Il faut exercer ce métier avec une conscience aiguë de l’indépendance
Revenons à l’impartialité de la justice et, face à cette politisation, peut-on encore avoir confiance dans la justice de notre pays ? Georges Fenech explique : « À partir du moment où vous vous demandez comment pense le juge, il y a forcément une perte de confiance. Le juge doit être au-dessus de toutes ses positions partisanes. Dans les pays anglo-saxons, les juges ont un statut très élevé, ils sont au-dessus de toutes ces considérations, on les appelle Votre honneur, ce qui montre bien la différence de statut. Nous avons assisté à une sorte de fonctionnarisation du métier de juge, alors que ce n’est pas un fonctionnaire comme les autres puisqu’il détient un pouvoir sur votre liberté.
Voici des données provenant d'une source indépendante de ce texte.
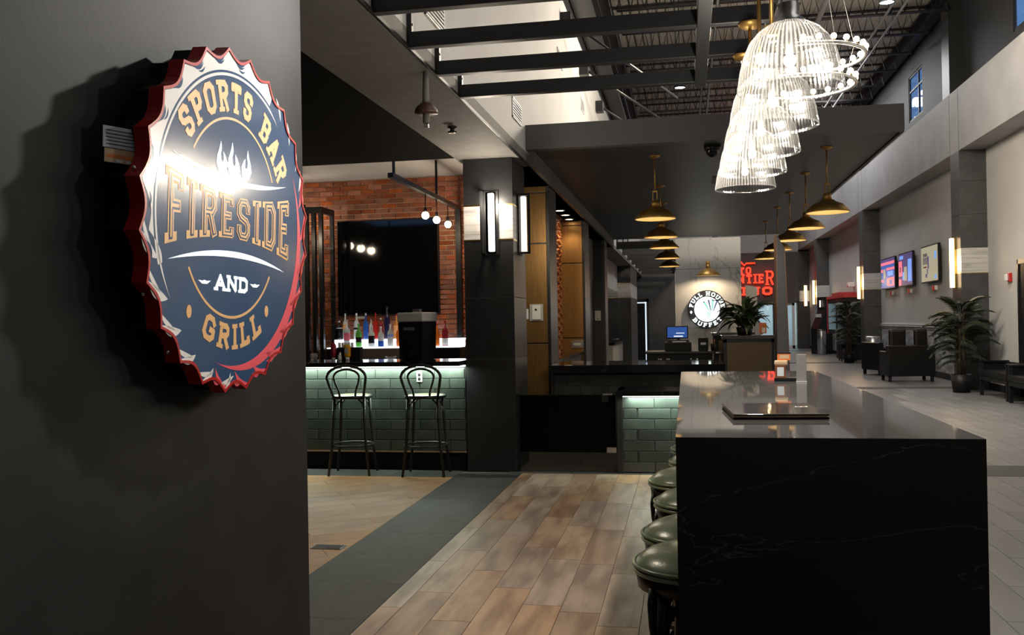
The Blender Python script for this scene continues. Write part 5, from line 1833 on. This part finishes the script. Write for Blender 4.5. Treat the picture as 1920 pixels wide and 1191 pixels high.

Il y a une dimension tout à fait supérieure à n’importe quelle autre fonction d’administration. On prête à Napoléon Ier d’avoir répondu que l’homme le plus puissant de France était le juge d’instruction. J’ai mesuré à quel point ce pouvoir était écrasant puisque j’ai été juge d’instruction pendant 10 ans. Il faut exercer ce métier avec une conscience aiguë de l’indépendance qui doit être la sienne. » Finalement, on pourrait faire un parallèle avec un journaliste qui doit défendre la vérité, même si cela va à l’encontre de ses opinions politiques : « C’est l’honneur de ce métier de journaliste que d’informer le plus objectivement possible. Rien n’empêche le journaliste de commenter et d’exprimer une opinion. La presse d’opinion ne me choque pas du tout, c’est la liberté, on ne doit pas être tout le doigt sur la couture du pantalon à devoir penser de la même manière. On est là pour débattre et la presse d’opinion me paraît vivifier une démocratie. »
« L’ensauvagement de la France : la responsabilité des juges et des politiques. » de Georges Fenech est publié aux Éditions du Rocher.